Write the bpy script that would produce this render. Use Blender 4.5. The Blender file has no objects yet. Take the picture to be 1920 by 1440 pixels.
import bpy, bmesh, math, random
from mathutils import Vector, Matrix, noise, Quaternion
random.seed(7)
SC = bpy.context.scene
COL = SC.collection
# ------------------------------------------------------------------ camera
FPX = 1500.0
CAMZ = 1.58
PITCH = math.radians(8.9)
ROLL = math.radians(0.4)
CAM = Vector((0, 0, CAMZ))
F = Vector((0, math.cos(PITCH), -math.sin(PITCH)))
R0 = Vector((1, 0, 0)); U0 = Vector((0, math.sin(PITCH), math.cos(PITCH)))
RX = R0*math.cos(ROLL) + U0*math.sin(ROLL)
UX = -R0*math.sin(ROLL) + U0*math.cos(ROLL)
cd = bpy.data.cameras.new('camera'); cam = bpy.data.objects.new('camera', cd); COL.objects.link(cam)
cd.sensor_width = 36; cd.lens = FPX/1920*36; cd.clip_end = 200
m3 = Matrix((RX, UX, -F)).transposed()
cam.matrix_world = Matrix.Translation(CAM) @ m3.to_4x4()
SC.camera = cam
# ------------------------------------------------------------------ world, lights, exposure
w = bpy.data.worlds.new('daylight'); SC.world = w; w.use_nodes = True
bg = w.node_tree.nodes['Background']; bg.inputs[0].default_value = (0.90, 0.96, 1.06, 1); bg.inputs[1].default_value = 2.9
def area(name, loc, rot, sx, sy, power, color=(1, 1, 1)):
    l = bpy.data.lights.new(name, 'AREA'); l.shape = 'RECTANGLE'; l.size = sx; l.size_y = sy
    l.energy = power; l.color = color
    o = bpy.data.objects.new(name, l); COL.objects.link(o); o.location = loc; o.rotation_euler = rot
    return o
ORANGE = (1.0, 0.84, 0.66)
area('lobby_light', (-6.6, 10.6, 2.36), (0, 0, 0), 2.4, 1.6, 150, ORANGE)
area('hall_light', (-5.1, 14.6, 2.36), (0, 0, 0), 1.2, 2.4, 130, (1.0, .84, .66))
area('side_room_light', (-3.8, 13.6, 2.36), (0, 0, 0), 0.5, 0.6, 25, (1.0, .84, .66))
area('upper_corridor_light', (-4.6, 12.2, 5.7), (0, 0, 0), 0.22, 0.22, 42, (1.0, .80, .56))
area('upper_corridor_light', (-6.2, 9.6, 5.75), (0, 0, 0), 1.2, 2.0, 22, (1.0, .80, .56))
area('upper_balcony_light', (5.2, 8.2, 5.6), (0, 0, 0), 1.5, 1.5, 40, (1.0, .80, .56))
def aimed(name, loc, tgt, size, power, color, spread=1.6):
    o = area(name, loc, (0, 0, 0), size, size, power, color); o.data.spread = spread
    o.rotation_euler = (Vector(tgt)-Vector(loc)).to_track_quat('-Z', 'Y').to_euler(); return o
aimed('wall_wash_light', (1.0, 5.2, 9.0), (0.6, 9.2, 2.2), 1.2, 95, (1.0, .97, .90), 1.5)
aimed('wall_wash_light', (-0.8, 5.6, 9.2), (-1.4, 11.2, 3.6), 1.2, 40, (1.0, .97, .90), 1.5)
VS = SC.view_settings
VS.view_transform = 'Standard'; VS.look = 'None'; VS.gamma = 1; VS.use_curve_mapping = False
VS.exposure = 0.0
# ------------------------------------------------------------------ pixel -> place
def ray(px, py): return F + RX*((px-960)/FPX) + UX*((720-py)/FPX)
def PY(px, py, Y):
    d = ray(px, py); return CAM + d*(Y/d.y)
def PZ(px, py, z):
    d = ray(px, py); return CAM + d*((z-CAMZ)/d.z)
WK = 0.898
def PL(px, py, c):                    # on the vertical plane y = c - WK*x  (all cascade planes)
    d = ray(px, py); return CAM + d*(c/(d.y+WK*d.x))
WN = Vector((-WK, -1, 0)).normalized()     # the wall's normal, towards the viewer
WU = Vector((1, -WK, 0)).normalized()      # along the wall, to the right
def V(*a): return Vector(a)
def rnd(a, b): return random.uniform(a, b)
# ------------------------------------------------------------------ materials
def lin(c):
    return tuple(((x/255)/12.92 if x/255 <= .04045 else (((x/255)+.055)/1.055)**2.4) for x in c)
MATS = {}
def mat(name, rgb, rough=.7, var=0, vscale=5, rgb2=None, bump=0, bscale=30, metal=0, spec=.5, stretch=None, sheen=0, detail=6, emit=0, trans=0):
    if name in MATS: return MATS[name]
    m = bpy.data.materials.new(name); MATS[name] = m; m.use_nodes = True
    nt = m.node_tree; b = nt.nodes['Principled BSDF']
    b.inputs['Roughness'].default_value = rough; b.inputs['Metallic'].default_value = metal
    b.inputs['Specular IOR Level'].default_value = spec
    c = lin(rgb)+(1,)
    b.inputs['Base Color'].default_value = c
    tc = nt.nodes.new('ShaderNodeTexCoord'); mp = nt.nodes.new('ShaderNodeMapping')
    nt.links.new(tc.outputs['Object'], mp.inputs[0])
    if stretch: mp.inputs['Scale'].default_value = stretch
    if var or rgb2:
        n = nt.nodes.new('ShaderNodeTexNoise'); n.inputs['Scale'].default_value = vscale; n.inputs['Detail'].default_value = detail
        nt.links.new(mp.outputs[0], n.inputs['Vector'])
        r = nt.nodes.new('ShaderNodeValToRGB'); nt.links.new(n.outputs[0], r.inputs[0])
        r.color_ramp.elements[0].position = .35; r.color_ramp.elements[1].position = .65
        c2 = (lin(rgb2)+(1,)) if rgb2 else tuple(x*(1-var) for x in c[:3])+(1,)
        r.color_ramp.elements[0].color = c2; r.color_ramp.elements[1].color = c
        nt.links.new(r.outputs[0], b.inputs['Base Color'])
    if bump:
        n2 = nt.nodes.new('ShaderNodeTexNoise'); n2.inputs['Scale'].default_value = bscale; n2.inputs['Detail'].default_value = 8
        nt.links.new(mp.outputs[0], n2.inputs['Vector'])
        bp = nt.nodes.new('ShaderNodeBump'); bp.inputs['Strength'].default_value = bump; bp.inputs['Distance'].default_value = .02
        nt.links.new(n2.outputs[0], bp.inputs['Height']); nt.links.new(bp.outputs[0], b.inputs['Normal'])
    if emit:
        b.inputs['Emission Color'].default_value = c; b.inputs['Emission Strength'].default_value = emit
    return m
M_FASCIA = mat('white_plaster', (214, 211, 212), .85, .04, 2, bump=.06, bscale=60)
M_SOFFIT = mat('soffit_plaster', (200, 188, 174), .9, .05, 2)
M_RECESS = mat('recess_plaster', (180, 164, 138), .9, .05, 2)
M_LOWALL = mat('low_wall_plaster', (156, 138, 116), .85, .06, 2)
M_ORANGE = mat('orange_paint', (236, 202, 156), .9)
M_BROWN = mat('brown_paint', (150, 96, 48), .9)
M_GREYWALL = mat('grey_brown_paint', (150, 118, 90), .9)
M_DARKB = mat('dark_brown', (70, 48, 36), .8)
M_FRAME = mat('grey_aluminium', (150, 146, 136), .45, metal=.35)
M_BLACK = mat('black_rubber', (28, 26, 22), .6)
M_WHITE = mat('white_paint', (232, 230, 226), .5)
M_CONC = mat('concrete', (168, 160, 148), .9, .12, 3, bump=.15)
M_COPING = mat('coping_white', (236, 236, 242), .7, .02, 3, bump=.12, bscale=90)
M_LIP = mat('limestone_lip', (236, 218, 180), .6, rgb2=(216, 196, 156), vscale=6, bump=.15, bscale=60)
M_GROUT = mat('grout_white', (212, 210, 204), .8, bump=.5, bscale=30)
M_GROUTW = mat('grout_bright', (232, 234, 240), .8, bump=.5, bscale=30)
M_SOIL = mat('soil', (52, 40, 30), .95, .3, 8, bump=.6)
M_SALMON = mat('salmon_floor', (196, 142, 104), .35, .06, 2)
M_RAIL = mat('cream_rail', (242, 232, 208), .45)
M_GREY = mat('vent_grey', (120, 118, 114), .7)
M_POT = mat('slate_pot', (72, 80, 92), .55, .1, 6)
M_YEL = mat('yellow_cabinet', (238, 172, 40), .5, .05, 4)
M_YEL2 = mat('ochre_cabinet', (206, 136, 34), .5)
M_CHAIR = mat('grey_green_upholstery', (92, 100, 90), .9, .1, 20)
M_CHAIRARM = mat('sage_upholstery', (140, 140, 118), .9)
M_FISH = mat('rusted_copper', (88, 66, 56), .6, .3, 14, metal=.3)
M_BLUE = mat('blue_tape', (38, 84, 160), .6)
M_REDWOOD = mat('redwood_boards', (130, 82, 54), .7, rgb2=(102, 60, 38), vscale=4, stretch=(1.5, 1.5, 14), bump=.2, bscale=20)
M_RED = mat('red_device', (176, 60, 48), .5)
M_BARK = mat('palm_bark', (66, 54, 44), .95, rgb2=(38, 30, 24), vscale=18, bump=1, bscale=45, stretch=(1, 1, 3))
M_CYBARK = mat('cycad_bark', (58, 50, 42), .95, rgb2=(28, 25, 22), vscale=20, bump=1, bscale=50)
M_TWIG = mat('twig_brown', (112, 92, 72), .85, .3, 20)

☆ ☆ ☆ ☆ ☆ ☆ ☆

*WHAT YOU WILL DO:* Return only the number of lines in the data that contain "objects".

*ANSWER TO THE EXERCISE:* 3